[START OF Recorded information]

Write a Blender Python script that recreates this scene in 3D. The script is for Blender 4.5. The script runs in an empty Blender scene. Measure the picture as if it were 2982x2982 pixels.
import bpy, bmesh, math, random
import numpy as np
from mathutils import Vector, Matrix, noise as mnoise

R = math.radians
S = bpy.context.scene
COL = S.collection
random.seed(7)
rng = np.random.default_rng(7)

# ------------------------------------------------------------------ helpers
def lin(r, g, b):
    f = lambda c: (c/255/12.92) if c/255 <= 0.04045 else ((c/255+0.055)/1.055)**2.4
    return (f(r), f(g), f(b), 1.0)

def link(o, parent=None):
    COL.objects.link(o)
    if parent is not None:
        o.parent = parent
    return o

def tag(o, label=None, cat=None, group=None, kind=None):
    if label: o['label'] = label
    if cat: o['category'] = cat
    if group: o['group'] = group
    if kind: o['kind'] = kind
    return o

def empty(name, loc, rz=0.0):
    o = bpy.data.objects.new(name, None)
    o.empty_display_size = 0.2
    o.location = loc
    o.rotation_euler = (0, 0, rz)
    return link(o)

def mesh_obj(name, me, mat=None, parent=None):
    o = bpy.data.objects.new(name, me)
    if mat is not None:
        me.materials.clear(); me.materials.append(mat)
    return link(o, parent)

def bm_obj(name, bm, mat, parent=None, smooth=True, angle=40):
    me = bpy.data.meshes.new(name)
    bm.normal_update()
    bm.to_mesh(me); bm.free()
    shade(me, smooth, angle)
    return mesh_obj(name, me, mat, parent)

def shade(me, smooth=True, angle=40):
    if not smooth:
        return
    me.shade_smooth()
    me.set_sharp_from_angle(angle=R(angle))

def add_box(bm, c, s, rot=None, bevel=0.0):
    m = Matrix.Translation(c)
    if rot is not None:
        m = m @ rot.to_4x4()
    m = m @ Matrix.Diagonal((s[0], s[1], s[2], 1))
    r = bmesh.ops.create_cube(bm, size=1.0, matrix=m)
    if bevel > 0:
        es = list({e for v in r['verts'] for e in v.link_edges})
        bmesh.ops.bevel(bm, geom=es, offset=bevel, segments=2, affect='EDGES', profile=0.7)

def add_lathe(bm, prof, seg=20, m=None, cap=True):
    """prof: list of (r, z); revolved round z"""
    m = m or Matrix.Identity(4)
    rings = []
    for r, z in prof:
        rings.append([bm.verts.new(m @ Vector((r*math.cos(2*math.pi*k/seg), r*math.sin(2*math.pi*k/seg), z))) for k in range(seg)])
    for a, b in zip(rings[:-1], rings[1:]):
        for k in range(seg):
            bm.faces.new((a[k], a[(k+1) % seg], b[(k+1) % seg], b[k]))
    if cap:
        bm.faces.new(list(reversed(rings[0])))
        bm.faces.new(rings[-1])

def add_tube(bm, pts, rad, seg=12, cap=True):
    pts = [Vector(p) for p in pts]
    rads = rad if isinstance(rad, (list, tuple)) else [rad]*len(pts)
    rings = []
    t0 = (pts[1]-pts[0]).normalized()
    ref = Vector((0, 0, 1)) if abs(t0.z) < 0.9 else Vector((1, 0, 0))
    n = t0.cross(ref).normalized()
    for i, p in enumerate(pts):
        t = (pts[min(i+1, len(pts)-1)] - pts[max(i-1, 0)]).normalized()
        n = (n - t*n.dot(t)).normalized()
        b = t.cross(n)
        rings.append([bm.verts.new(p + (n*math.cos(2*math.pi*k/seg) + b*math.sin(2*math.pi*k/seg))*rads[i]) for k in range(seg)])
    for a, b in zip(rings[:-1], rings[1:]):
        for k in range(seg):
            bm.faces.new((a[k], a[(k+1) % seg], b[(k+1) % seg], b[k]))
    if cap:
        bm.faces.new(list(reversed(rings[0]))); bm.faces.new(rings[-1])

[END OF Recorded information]

**Written task:**
Your task is to transcribe the material exactly.

**Written solution:**
Write a Blender Python script that recreates this scene in 3D. The script is for Blender 4.5. The script runs in an empty Blender scene. Measure the picture as if it were 2982x2982 pixels.
import bpy, bmesh, math, random
import numpy as np
from mathutils import Vector, Matrix, noise as mnoise

R = math.radians
S = bpy.context.scene
COL = S.collection
random.seed(7)
rng = np.random.default_rng(7)

# ------------------------------------------------------------------ helpers
def lin(r, g, b):
    f = lambda c: (c/255/12.92) if c/255 <= 0.04045 else ((c/255+0.055)/1.055)**2.4
    return (f(r), f(g), f(b), 1.0)

def link(o, parent=None):
    COL.objects.link(o)
    if parent is not None:
        o.parent = parent
    return o

def tag(o, label=None, cat=None, group=None, kind=None):
    if label: o['label'] = label
    if cat: o['category'] = cat
    if group: o['group'] = group
    if kind: o['kind'] = kind
    return o

def empty(name, loc, rz=0.0):
    o = bpy.data.objects.new(name, None)
    o.empty_display_size = 0.2
    o.location = loc
    o.rotation_euler = (0, 0, rz)
    return link(o)

def mesh_obj(name, me, mat=None, parent=None):
    o = bpy.data.objects.new(name, me)
    if mat is not None:
        me.materials.clear(); me.materials.append(mat)
    return link(o, parent)

def bm_obj(name, bm, mat, parent=None, smooth=True, angle=40):
    me = bpy.data.meshes.new(name)
    bm.normal_update()
    bm.to_mesh(me); bm.free()
    shade(me, smooth, angle)
    return mesh_obj(name, me, mat, parent)

def shade(me, smooth=True, angle=40):
    if not smooth:
        return
    me.shade_smooth()
    me.set_sharp_from_angle(angle=R(angle))

def add_box(bm, c, s, rot=None, bevel=0.0):
    m = Matrix.Translation(c)
    if rot is not None:
        m = m @ rot.to_4x4()
    m = m @ Matrix.Diagonal((s[0], s[1], s[2], 1))
    r = bmesh.ops.create_cube(bm, size=1.0, matrix=m)
    if bevel > 0:
        es = list({e for v in r['verts'] for e in v.link_edges})
        bmesh.ops.bevel(bm, geom=es, offset=bevel, segments=2, affect='EDGES', profile=0.7)

def add_lathe(bm, prof, seg=20, m=None, cap=True):
    """prof: list of (r, z); revolved round z"""
    m = m or Matrix.Identity(4)
    rings = []
    for r, z in prof:
        rings.append([bm.verts.new(m @ Vector((r*math.cos(2*math.pi*k/seg), r*math.sin(2*math.pi*k/seg), z))) for k in range(seg)])
    for a, b in zip(rings[:-1], rings[1:]):
        for k in range(seg):
            bm.faces.new((a[k], a[(k+1) % seg], b[(k+1) % seg], b[k]))
    if cap:
        bm.faces.new(list(reversed(rings[0])))
        bm.faces.new(rings[-1])

def add_tube(bm, pts, rad, seg=12, cap=True):
    pts = [Vector(p) for p in pts]
    rads = rad if isinstance(rad, (list, tuple)) else [rad]*len(pts)
    rings = []
    t0 = (pts[1]-pts[0]).normalized()
    ref = Vector((0, 0, 1)) if abs(t0.z) < 0.9 else Vector((1, 0, 0))
    n = t0.cross(ref).normalized()
    for i, p in enumerate(pts):
        t = (pts[min(i+1, len(pts)-1)] - pts[max(i-1, 0)]).normalized()
        n = (n - t*n.dot(t)).normalized()
        b = t.cross(n)
        rings.append([bm.verts.new(p + (n*math.cos(2*math.pi*k/seg) + b*math.sin(2*math.pi*k/seg))*rads[i]) for k in range(seg)])
    for a, b in zip(rings[:-1], rings[1:]):
        for k in range(seg):
            bm.faces.new((a[k], a[(k+1) % seg], b[(k+1) % seg], b[k]))
    if cap:
        bm.faces.new(list(reversed(rings[0]))); bm.faces.new(rings[-1])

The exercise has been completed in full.